Supervised Linear Dimension-Reduction Methods: Review, Extensions, and Comparisons
This work provides a comparative analysis for researchers and practitioners in data analysis, but it is incremental as it reviews and extends existing methods rather than introducing new ones.
The paper reviews and compares supervised linear dimension-reduction methods, addressing the limitation of unsupervised PCA in predictive performance by incorporating response information, and finds that partial least squares (PLS) and least-squares PCA (LSPCA) consistently outperform other techniques in simulations.

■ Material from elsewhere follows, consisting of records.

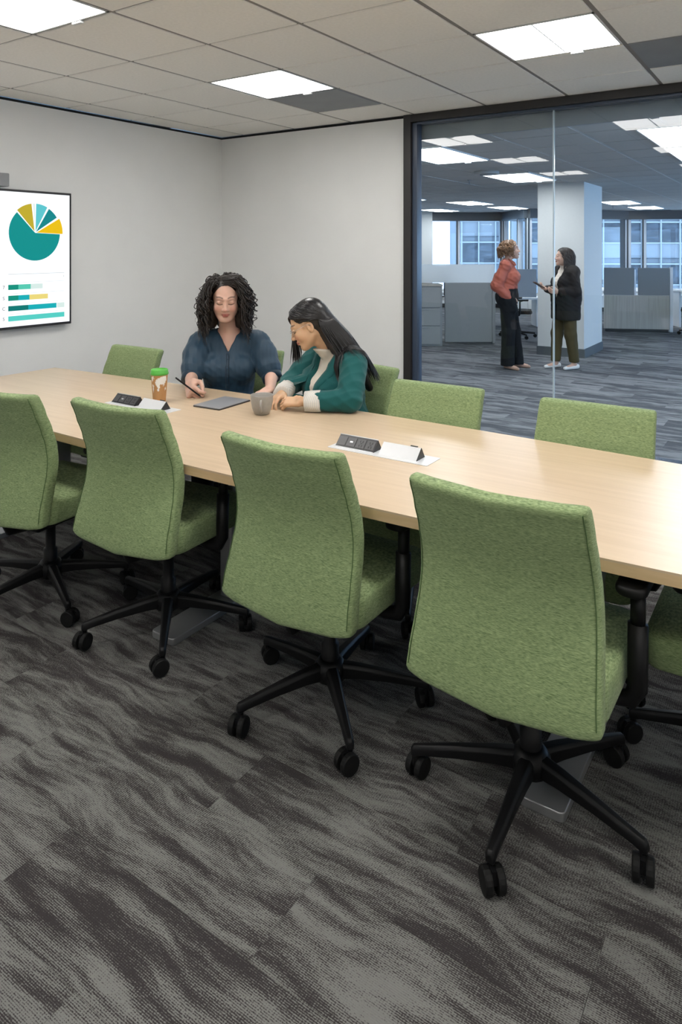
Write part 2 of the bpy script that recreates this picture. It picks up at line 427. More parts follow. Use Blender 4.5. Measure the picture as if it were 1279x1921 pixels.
# ================================================================ open office beyond the glass
WP = [(-9.9, 15.66), (-8.54, 16.55), (-6.71, 17.77), (-5.545, 16.26), (-3.81, 18.63), (-1.26, 19.62), (2.6, 20.3)]   # window line
def in_poly(x, y, m=0.0):
    P = [(-9.9, 5.39)]+WP+[(2.6, 5.39)]
    c = False
    for k in range(len(P)):
        (x1, y1), (x2, y2) = P[k], P[(k+1) % len(P)]
        if (y1 > y) != (y2 > y) and x < (x2-x1)*(y-y1)/(y2-y1)+x1: c = not c
    return c
def near_view(x, y):                     # floor the picture shows beyond the glass
    d = -0.5563*x+0.831*y; u = 0.831*x+0.5563*y
    return in_poly(x, y) and 0.02 < u/d < 0.55 and d < 12.2
fo = carpet_floor('floor_office', 'carpet_office', -9.9, 2.6, YG+0.1, 21.0, 1.0, 0.25, (-6.2, 1.6, YG+0.1, 14.2), inside=near_view)
nsheet = MB().span((-9.9, YG+0.1, -0.009), (2.6, 21.0, -0.003)).build('carpet_sheet', 'carpet_office', fo); nsheet['kind'] = 'stuff'
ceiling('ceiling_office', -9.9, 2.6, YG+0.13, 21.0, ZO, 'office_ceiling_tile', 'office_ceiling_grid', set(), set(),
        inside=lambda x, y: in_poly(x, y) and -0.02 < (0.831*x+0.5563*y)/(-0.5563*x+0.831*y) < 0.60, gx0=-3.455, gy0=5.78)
wallbox('wall_bulkhead', (-9.9, YG+0.12, ZO), (2.6, YG+0.15, ZC+0.2), 'grey_metal_panel')
wallbox('wall_office_near', (-9.9, YG+0.0, 0), (XL-T, YG+T, ZC), 'office_wall_paint')
wallbox('wall_office_left', (-10.0, YG, 0), (-9.9, 15.7, ZC), 'office_wall_paint')
wallbox('wall_office_corner', (XR+T, YG, 0), (2.6, YG+T, ZC), 'office_wall_paint')
wallbox('ceiling_slab', (-12, YN-0.3, 2.95), (4, 22, 3.1), 'ceiling_plenum')

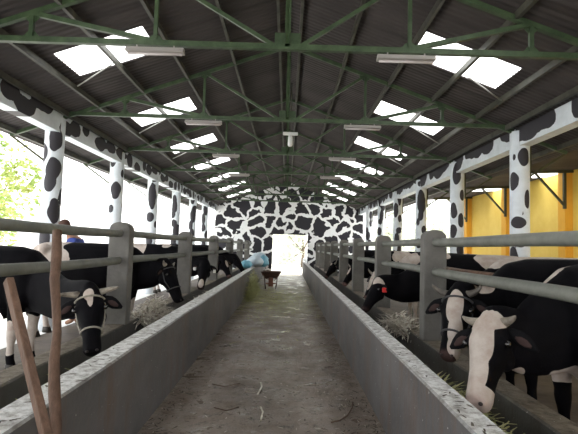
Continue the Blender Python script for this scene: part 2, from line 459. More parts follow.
for k in range(-1, 7):
    lab = ['green steel roof truss nearest overhead, out of view', 'nearest green steel truss crossing the top of the view', 'second green steel truss, over the first painted columns', 'third green steel truss along the aisle',
           'fourth green steel truss along the aisle', 'fifth green steel truss along the aisle', 'sixth green steel truss along the aisle', 'farthest green steel truss, nearest the end wall'][k+1]
    truss(k, lab)
# sag rods between purlins, one pair of rods per bay and slope
for k in range(-1, 6):
    y = Y0 + BAY*k + 1.9
    for s in (-1, 1):
        a = -3.2 if s < 0 else PX+3.2; c = -2.52 if s < 0 else PX+2.52
        m = MB(); m.tube([(a, y, roof_z(a)-.08), (c, y-.35, roof_z(c)-.08)], .011, 6)
        tag(m.build('sag_rod', M_rod, origin=((a+c)/2, y, roof_z(a))),
            'thin pale brace rod under the %s %s skylight sheet' % (['unseen overhead', 'nearest', 'second', 'third', 'fourth', 'fifth', 'sixth'][k+1], 'left' if s < 0 else 'right'), 'brace rod', 'brace rods under the skylights')
# ridge bracing lattice
for k in range(-1, 6):
    ya_, yb_ = Y0+BAY*k, Y0+BAY*(k+1); m = MB()
    m.bar((PX, ya_, 3.68), (PX, yb_, 4.78), .035); m.bar((PX, ya_, 4.78), (PX, yb_, 3.68), .035)
    tag(m.build('ridge_brace', M_steel, origin=(PX, (ya_+yb_)/2, 4.2)), 'crossed green brace on the centre line, bay %s' % ['overhead and unseen', 'between the two nearest trusses', 'between the second and third trusses', 'between the third and fourth trusses', 'between the fourth and fifth trusses', 'between the fifth and sixth trusses', 'nearest the end wall'][k+1], 'brace', 'ridge braces')

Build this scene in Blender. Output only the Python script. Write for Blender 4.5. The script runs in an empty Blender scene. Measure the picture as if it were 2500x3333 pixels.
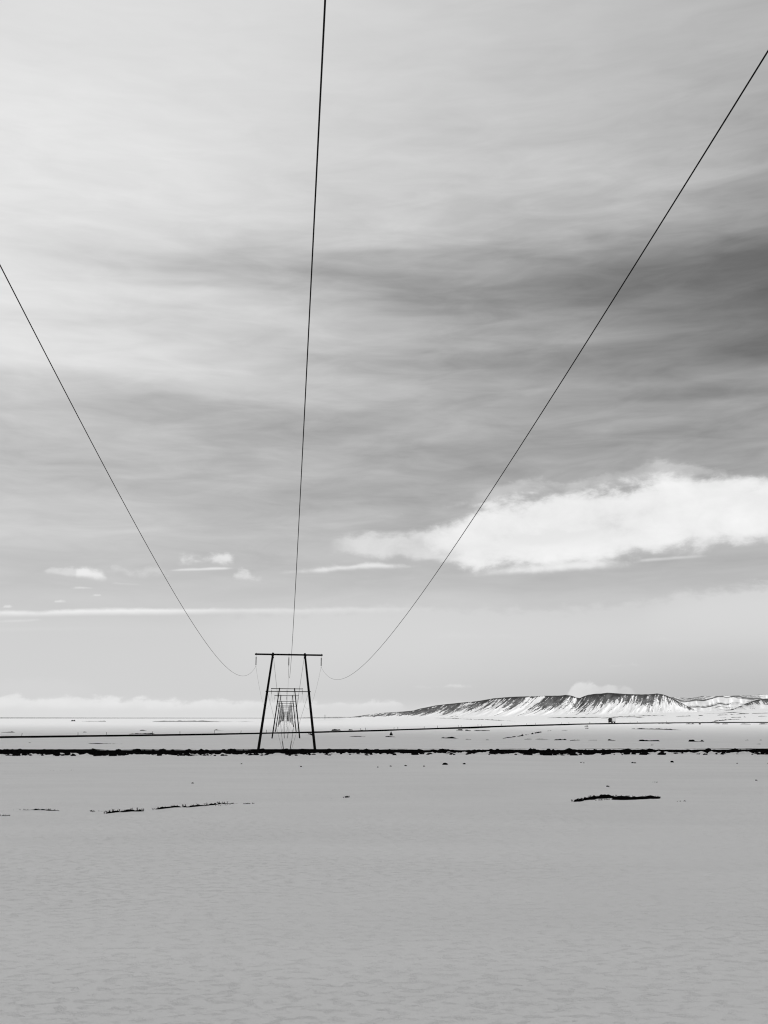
import bpy, bmesh, math, random
import numpy as np
from mathutils import Vector, Matrix

R = math.radians
random.seed(7)
sc = bpy.context.scene
COL = sc.collection

# ------------------------------------------------------------------ camera
EYE = 5.0                      # eye height over the foreground snow
FPX = 3400.0                   # focal length in photo pixels (2500 x 3333)
PITCH = math.atan(670.5 / FPX)
cam_d = bpy.data.cameras.new('camera')
cam = bpy.data.objects.new('camera', cam_d)
COL.objects.link(cam)
cam.location = (0, 0, EYE)
cam.rotation_euler = (R(90) + PITCH, 0, 0)
cam_d.sensor_fit = 'HORIZONTAL'
cam_d.sensor_width = 36
cam_d.lens = FPX / 2500 * 36
cam_d.clip_start = 0.5
cam_d.clip_end = 200000
sc.camera = cam
sc.cycles.max_bounces = 3
sc.cycles.diffuse_bounces = 2
sc.cycles.glossy_bounces = 1
sc.cycles.filter_width = 1.15
sc.cycles.use_denoising = True
sc.cycles.adaptive_threshold = 0.004

# ------------------------------------------------------------------ exposure, sun
sc.view_settings.view_transform = 'Standard'
sc.view_settings.look = 'None'
sc.view_settings.exposure = 0
sc.view_settings.gamma = 1
try:
    sc.view_settings.use_curve_mapping = False
except Exception:
    pass
SUN_AZ, SUN_EL = 108.0, 27.0   # degrees right of the view direction, above the horizon
sun_d = bpy.data.lights.new('sun', 'SUN')
sun_d.energy = 3.0
sun_d.angle = R(9)
sun_d.color = (1, 1, 1)
sun = bpy.data.objects.new('sun', sun_d)
COL.objects.link(sun)
sdir = Vector((math.cos(R(SUN_EL)) * math.sin(R(SUN_AZ)), math.cos(R(SUN_EL)) * math.cos(R(SUN_AZ)), math.sin(R(SUN_EL))))
sun.rotation_euler = sdir.to_track_quat('Z', 'Y').to_euler()
sun.location = (0, 0, 60)

# ------------------------------------------------------------------ node helper
class NT:
    def __init__(self, tree):
        self.t = tree
        self.n = tree.nodes
        self.l = tree.links
    def new(self, kind, **kw):
        nd = self.n.new(kind)
        for k, v in kw.items():
            setattr(nd, k, v)
        return nd
    def put(self, sock, v):
        if hasattr(v, 'is_output'):
            self.l.new(v, sock)
        else:
            sock.default_value = v
    def math(self, op, a, b=0.0, c=None, clamp=False):
        nd = self.new('ShaderNodeMath', operation=op, use_clamp=clamp)
        self.put(nd.inputs[0], a)
        self.put(nd.inputs[1], b)
        if c is not None:
            self.put(nd.inputs[2], c)
        return nd.outputs[0]
    def add(self, a, b): return self.math('ADD', a, b)
    def sub(self, a, b): return self.math('SUBTRACT', a, b)
    def mul(self, a, b): return self.math('MULTIPLY', a, b)
    def ss(self, v, lo, hi, a=0.0, b=1.0):
        nd = self.new('ShaderNodeMapRange', interpolation_type='SMOOTHSTEP')
        self.put(nd.inputs[0], v)
        nd.inputs[1].default_value = lo
        nd.inputs[2].default_value = hi
        nd.inputs[3].default_value = a
        nd.inputs[4].default_value = b
        return nd.outputs[0]
    def lerp(self, f, a, b):
        nd = self.new('ShaderNodeMix', data_type='FLOAT')
        self.put(nd.inputs[0], f)
        self.put(nd.inputs[2], a)
        self.put(nd.inputs[3], b)
        return nd.outputs[0]
    def xyz(self, x, y, z=0.0):
        nd = self.new('ShaderNodeCombineXYZ')
        self.put(nd.inputs[0], x)
        self.put(nd.inputs[1], y)
        self.put(nd.inputs[2], z)
        return nd.outputs[0]
    def noise(self, vec, scale=1.0, detail=4.0, rough=0.5, dist=0.0, dims='3D'):
        nd = self.new('ShaderNodeTexNoise', noise_dimensions=dims)
        self.put(nd.inputs['Vector'], vec)
        nd.inputs['Scale'].default_value = scale
        nd.inputs['Detail'].default_value = detail
        nd.inputs['Roughness'].default_value = rough
        nd.inputs['Distortion'].default_value = dist
        return nd.outputs[0]
    def curve(self, v, pts):
        nd = self.new('ShaderNodeFloatCurve')
        c = nd.mapping.curves[0]
        pts = sorted(pts)
        c.points[0].location = pts[0]
        c.points[1].location = pts[-1]
        for p in pts[1:-1]:
            c.points.new(*p)
        for p in c.points:
            p.handle_type = 'AUTO_CLAMPED'
        nd.mapping.use_clip = True
        nd.mapping.update()
        self.put(nd.inputs[1], v)
        return nd.outputs[0]

def px_ray(px, py):
    """direction of the ray that the photograph's pixel (px, py) looks along"""
    u = (px - 1250) / FPX
    v = (1666.5 - py) / FPX
    c, s = math.cos(PITCH), math.sin(PITCH)
    d = Vector((u, c - v * s, s + v * c))
    return d.normalized()
def az_el(px, py):
    d = px_ray(px, py)
    return math.degrees(math.atan2(d.x, d.y)), math.degrees(math.asin(d.z))
def el_px(az, el):
    a, e = R(az), R(el)
    d = Vector((math.cos(e) * math.sin(a), math.cos(e) * math.cos(a), math.sin(e)))
    c, s = math.cos(PITCH), math.sin(PITCH)
    dep = d.y * c + d.z * s
    return 1250 + FPX * d.x / dep, 1666.5 - FPX * (d.z * c - d.y * s) / dep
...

Principal component analysis (PCA) is a well-known linear dimension-reduction method that has been widely used in data analysis and modeling. It is an unsupervised learning technique that identifies a suitable linear subspace for the input variable that contains maximal variation and preserves as much information as possible. PCA has also been used in prediction models where the original, high-dimensional space of predictors is reduced to a smaller, more manageable, set before conducting regression analysis. However, this approach does not incorporate information in the response during the dimension-reduction stage and hence can have poor predictive performance. To address this concern, several supervised linear dimension-reduction techniques have been proposed in the literature. This paper reviews selected techniques, extends some of them, and compares their performance through simulations. Two of these techniques, partial least squares (PLS) and least-squares PCA (LSPCA), consistently outperform the others in this study.